Data records:
──────────

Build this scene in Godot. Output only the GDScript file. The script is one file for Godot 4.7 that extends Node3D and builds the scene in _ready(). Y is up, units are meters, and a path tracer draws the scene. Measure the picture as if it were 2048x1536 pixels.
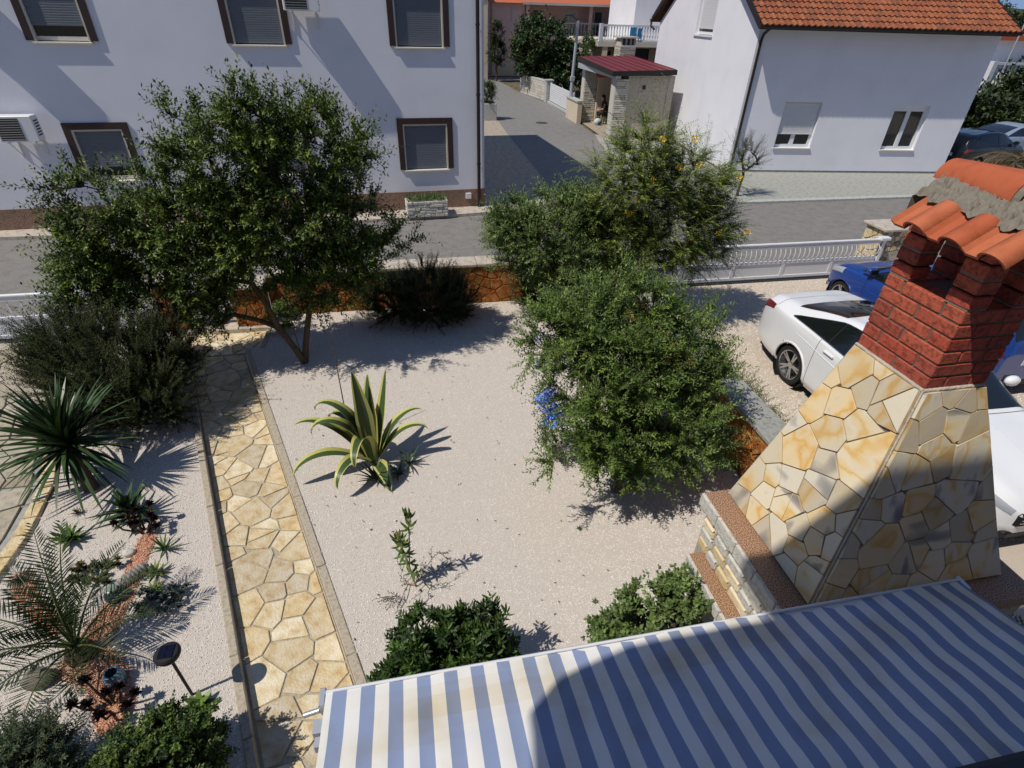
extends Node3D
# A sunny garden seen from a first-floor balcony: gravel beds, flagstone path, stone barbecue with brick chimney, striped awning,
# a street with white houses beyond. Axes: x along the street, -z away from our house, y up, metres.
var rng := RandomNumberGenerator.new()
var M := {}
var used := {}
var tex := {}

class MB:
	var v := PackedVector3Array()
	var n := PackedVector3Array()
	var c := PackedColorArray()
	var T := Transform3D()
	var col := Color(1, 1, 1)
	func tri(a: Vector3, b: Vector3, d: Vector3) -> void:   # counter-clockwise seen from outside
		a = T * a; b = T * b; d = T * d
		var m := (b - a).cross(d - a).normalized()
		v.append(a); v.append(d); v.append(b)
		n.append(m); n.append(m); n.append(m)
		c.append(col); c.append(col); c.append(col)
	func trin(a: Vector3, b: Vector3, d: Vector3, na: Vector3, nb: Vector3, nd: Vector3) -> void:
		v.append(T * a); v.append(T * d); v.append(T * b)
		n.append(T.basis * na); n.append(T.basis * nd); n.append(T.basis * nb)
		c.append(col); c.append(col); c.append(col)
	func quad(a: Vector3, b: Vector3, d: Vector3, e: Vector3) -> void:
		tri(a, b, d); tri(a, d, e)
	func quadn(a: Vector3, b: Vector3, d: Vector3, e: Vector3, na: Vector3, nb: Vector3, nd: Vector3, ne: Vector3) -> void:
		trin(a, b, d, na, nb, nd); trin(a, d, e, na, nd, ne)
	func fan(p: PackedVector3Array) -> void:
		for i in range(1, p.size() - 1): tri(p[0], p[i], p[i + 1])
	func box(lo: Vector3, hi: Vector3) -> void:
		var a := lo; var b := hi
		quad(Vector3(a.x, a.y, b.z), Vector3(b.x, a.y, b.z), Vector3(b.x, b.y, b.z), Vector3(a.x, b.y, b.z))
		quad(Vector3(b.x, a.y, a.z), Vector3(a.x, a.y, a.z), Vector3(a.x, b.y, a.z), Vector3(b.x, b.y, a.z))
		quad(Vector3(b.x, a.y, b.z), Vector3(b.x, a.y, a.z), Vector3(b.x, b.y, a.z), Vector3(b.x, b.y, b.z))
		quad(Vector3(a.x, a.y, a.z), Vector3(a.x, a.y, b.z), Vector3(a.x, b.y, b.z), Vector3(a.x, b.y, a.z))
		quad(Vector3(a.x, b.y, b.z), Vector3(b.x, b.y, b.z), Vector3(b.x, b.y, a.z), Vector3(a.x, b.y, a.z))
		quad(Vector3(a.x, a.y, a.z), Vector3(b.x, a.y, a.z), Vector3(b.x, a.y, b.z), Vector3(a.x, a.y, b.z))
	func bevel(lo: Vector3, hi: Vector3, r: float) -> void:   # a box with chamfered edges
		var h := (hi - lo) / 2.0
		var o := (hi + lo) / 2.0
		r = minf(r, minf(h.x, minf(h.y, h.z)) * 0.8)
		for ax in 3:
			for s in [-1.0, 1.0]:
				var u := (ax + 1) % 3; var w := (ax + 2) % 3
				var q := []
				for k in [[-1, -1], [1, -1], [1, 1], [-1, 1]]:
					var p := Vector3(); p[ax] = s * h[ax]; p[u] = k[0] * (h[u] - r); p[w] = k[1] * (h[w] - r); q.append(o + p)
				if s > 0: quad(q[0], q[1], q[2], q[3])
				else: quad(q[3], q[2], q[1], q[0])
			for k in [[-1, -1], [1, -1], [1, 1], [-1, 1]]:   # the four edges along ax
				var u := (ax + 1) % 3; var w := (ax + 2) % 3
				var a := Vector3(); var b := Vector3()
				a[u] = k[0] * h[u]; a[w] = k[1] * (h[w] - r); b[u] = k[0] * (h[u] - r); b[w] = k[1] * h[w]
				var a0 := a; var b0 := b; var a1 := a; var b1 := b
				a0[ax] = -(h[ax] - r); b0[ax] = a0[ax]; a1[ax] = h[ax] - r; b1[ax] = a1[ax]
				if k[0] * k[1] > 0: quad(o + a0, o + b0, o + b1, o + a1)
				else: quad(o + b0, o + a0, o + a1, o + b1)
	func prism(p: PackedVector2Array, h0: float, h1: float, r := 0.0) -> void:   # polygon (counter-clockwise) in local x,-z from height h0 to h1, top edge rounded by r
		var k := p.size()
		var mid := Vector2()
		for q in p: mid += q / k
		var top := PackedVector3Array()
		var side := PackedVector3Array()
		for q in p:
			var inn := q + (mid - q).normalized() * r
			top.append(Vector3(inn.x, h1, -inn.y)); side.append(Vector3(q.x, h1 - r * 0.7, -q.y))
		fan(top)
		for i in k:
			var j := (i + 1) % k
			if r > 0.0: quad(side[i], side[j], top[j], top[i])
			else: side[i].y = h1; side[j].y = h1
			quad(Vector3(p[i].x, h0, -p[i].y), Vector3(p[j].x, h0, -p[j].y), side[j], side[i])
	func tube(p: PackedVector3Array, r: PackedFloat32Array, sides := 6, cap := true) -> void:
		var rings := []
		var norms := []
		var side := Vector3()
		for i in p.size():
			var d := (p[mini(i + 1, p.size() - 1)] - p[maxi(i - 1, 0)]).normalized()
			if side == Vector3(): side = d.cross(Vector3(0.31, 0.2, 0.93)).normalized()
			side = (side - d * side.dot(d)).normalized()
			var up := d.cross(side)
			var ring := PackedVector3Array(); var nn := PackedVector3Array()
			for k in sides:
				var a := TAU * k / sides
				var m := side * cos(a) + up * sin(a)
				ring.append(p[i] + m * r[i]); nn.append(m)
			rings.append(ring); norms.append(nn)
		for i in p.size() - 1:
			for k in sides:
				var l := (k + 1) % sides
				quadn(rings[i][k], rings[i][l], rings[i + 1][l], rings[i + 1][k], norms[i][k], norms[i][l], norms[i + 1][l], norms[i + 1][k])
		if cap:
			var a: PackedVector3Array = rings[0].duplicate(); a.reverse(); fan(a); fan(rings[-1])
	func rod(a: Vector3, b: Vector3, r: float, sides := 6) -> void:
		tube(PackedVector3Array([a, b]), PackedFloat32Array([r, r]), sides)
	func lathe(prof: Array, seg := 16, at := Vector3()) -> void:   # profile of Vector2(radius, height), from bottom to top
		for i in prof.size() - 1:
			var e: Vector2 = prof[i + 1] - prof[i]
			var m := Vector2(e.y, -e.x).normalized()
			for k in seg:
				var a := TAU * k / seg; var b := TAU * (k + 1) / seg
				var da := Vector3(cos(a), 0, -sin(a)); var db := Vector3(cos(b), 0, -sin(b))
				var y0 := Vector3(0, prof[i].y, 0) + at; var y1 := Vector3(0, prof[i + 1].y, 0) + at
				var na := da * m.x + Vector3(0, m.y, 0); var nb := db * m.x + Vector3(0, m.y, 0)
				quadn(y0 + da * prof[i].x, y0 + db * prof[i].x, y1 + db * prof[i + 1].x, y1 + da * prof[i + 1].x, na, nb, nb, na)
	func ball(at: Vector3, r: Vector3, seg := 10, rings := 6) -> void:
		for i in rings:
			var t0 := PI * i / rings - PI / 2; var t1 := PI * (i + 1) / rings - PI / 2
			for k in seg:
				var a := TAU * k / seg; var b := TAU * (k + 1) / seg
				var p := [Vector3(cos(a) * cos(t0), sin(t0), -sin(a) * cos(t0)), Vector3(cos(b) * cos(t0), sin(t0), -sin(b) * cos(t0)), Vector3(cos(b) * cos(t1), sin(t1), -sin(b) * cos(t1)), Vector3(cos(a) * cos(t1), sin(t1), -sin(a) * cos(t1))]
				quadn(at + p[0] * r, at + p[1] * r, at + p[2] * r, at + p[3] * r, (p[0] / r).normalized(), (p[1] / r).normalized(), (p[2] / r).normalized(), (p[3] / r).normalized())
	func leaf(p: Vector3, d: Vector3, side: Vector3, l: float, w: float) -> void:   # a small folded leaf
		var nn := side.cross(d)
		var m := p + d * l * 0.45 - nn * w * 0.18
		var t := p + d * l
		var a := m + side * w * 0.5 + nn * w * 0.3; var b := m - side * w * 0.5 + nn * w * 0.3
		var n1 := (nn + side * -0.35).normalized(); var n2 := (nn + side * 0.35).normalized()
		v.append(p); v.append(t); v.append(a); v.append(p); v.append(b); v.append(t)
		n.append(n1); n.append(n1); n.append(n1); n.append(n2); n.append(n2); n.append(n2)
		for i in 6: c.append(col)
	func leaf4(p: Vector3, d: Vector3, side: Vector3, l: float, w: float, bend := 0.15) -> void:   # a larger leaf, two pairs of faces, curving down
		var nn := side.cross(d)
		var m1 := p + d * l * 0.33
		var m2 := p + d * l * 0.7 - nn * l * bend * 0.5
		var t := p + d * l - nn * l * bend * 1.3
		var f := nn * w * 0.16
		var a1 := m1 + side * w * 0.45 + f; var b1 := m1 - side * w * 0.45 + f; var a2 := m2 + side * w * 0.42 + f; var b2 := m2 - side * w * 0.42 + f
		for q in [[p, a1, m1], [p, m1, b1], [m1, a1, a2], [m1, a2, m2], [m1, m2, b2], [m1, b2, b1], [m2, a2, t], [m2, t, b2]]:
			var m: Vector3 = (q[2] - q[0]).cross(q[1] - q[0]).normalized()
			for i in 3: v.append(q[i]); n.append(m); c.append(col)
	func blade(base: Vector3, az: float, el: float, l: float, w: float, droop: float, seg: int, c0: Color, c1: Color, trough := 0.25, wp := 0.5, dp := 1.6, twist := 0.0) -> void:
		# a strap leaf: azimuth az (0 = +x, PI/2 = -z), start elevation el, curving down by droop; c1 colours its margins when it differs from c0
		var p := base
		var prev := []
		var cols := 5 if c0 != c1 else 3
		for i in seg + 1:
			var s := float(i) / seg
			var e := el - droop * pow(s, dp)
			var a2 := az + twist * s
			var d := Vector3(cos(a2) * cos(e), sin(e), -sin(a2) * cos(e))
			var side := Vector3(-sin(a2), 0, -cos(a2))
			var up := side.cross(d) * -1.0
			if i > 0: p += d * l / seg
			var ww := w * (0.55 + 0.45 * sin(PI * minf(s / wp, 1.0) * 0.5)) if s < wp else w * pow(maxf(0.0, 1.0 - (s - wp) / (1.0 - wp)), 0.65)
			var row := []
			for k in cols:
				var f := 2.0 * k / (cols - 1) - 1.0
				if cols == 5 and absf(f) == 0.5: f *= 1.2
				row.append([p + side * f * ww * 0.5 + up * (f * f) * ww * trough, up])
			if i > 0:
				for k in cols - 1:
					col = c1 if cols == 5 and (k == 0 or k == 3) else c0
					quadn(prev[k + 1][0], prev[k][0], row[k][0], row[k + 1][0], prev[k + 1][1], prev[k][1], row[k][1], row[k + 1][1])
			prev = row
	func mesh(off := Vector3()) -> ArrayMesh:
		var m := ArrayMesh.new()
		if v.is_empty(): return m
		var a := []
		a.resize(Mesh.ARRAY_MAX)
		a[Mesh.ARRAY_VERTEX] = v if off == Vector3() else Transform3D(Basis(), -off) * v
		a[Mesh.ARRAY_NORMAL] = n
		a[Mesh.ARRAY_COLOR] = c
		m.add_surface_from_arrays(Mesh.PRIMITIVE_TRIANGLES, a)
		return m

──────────

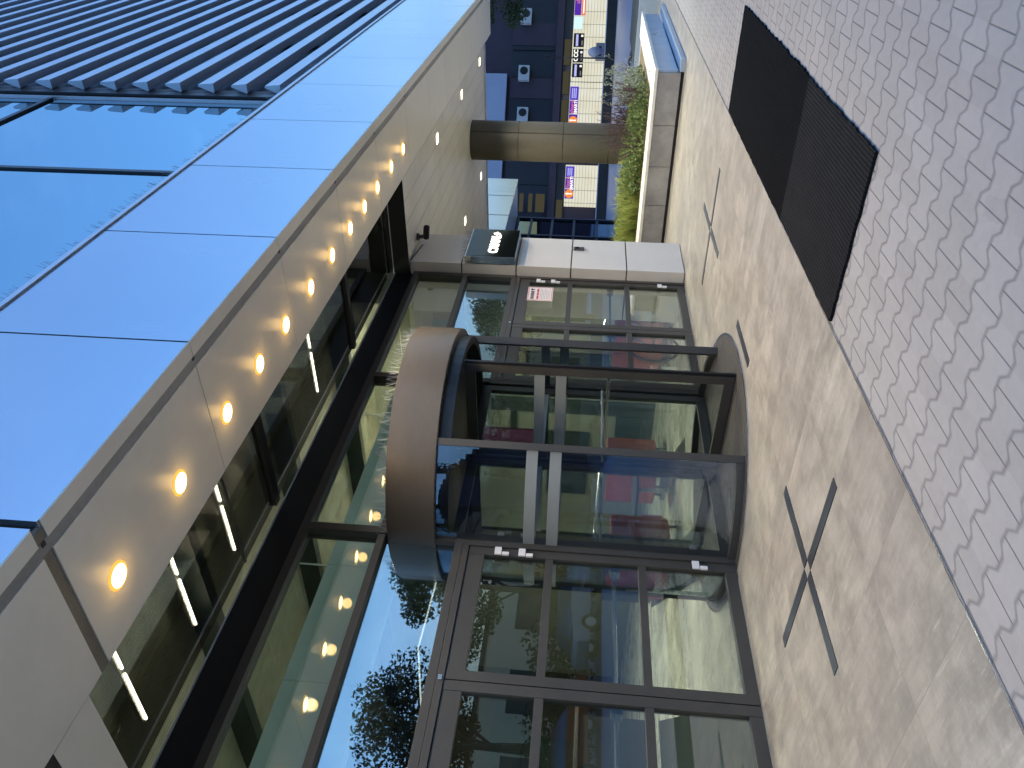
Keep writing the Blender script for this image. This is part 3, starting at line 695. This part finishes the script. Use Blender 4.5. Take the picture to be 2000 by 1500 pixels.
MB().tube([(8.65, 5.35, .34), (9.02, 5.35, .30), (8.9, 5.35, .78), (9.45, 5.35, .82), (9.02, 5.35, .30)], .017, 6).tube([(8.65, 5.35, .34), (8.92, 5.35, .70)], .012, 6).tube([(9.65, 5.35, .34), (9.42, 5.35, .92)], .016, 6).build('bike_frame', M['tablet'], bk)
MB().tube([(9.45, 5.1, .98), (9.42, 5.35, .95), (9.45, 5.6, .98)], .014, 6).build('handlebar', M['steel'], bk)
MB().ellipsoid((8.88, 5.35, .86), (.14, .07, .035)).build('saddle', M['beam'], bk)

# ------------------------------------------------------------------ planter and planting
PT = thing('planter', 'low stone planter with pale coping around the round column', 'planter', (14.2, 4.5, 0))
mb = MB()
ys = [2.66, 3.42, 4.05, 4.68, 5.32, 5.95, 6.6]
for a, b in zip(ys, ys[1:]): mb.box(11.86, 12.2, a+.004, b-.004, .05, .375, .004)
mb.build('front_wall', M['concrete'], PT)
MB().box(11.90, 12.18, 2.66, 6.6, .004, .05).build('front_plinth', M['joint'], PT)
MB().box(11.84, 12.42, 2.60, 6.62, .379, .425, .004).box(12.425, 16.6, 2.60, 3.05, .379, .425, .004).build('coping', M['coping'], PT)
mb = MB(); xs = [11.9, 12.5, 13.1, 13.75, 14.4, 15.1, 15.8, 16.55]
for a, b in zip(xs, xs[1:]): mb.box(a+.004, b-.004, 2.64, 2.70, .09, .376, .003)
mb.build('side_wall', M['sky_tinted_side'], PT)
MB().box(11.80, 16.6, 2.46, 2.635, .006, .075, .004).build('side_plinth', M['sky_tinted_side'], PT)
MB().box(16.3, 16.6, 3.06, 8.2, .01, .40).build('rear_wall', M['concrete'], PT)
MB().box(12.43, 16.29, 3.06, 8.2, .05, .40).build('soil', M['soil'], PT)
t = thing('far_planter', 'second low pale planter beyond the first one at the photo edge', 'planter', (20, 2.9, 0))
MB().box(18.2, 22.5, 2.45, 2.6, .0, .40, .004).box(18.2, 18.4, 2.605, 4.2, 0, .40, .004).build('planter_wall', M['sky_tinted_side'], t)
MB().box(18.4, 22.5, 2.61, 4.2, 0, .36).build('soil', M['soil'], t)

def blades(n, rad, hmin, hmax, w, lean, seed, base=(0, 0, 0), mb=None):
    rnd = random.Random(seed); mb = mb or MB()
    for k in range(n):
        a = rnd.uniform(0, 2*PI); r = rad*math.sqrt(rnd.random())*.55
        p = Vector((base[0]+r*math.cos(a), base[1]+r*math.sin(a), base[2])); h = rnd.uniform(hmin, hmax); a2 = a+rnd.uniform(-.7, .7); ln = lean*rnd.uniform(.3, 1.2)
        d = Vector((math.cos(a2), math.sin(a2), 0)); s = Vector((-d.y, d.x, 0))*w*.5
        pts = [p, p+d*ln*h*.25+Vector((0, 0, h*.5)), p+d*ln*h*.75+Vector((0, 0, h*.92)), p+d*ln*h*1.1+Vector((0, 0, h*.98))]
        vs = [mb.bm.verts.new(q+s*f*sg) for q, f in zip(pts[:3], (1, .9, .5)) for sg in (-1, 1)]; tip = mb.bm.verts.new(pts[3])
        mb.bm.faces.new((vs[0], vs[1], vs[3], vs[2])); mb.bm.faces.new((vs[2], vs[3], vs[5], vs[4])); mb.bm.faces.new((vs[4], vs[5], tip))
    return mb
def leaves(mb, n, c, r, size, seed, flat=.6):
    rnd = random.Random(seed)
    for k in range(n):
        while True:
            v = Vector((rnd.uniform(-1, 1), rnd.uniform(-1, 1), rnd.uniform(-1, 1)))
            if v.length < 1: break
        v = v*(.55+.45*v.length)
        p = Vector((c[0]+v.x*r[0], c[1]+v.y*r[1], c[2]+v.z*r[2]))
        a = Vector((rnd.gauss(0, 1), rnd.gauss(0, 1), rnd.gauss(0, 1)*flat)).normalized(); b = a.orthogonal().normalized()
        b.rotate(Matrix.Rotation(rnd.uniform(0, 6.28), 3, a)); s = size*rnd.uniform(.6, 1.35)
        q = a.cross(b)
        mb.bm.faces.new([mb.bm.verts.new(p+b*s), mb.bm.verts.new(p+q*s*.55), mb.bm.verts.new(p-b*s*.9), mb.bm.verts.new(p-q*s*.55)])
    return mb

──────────

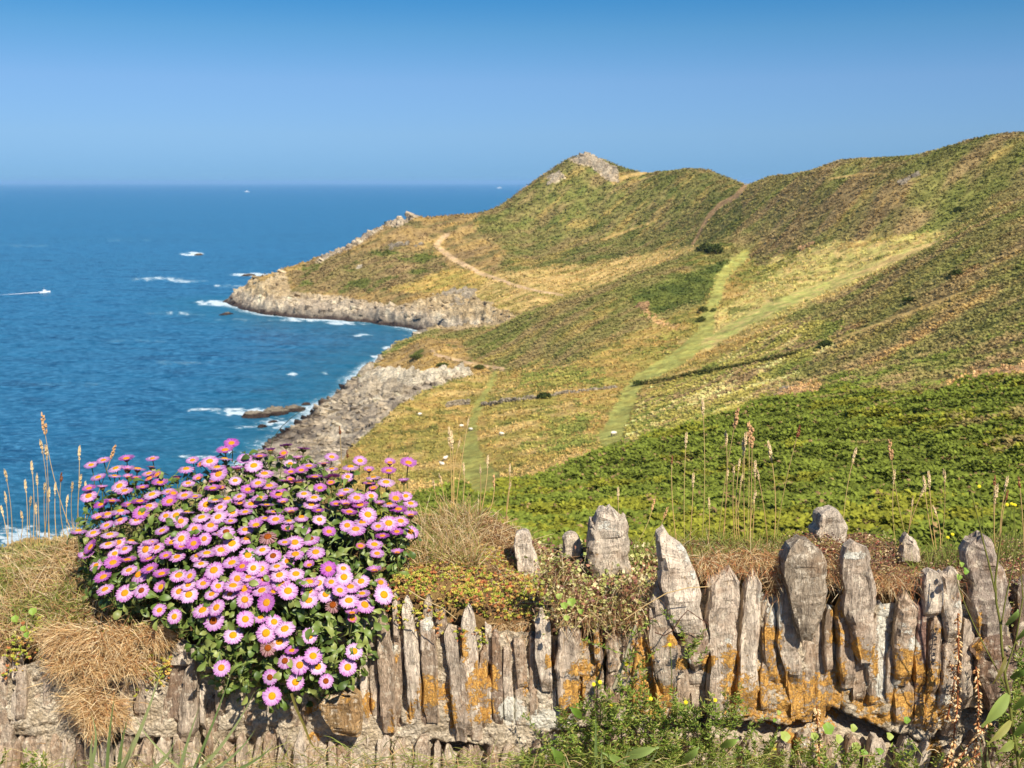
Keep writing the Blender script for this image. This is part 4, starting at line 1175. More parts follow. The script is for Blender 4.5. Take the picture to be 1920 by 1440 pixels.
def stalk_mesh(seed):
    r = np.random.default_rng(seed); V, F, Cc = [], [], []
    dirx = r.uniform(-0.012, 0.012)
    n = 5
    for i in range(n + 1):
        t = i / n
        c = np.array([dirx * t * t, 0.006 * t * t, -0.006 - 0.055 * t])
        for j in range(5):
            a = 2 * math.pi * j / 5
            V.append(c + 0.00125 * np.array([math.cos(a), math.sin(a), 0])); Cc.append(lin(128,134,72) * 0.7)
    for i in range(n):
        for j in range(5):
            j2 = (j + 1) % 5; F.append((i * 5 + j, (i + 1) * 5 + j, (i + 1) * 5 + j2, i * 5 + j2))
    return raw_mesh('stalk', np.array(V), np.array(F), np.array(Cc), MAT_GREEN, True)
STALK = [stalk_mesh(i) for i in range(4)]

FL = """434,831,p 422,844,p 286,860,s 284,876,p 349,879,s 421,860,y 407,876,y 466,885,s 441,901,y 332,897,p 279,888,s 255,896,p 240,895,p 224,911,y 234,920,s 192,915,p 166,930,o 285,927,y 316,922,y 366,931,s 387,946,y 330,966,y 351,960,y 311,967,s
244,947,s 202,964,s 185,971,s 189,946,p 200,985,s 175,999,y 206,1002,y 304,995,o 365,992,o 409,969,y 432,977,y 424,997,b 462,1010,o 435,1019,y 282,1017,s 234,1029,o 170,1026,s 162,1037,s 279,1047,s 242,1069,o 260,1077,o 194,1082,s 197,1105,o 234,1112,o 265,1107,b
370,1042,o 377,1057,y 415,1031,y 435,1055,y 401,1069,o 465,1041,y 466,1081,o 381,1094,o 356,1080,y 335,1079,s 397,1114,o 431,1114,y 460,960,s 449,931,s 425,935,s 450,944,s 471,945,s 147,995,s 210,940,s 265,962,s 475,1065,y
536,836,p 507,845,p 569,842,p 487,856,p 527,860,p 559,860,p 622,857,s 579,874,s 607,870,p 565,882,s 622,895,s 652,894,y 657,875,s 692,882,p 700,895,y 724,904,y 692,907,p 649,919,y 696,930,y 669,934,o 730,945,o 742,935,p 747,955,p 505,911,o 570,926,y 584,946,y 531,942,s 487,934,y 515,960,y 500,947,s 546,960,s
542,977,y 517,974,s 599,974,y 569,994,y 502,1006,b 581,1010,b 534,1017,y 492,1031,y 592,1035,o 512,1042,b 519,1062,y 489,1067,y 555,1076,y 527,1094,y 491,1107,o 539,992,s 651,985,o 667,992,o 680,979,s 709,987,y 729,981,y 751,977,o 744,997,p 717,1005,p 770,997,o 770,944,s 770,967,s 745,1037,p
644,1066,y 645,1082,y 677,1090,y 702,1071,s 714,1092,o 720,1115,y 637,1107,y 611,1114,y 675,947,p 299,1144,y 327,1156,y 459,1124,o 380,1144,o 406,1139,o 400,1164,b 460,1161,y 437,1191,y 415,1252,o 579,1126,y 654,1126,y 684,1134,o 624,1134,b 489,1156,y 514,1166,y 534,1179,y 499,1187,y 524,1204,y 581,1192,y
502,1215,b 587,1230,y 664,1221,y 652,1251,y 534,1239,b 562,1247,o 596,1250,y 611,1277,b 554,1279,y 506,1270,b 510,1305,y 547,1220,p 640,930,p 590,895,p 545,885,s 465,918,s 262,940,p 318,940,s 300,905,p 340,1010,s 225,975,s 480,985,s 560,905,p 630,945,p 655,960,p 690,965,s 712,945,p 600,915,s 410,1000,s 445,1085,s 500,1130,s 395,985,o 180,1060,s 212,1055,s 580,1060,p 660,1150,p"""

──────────

What the exercise asks: Quote exactly the lines running from the line with "by 1440 pixels." through the line with "STALK = [stalk_mesh(i) for i in range(4)]", both ends included, and nothing more.

Solution to this exercise:
Keep writing the Blender script for this image. This is part 4, starting at line 1175. More parts follow. The script is for Blender 4.5. Take the picture to be 1920 by 1440 pixels.
def stalk_mesh(seed):
    r = np.random.default_rng(seed); V, F, Cc = [], [], []
    dirx = r.uniform(-0.012, 0.012)
    n = 5
    for i in range(n + 1):
        t = i / n
        c = np.array([dirx * t * t, 0.006 * t * t, -0.006 - 0.055 * t])
        for j in range(5):
            a = 2 * math.pi * j / 5
            V.append(c + 0.00125 * np.array([math.cos(a), math.sin(a), 0])); Cc.append(lin(128,134,72) * 0.7)
    for i in range(n):
        for j in range(5):
            j2 = (j + 1) % 5; F.append((i * 5 + j, (i + 1) * 5 + j, (i + 1) * 5 + j2, i * 5 + j2))
    return raw_mesh('stalk', np.array(V), np.array(F), np.array(Cc), MAT_GREEN, True)
STALK = [stalk_mesh(i) for i in range(4)]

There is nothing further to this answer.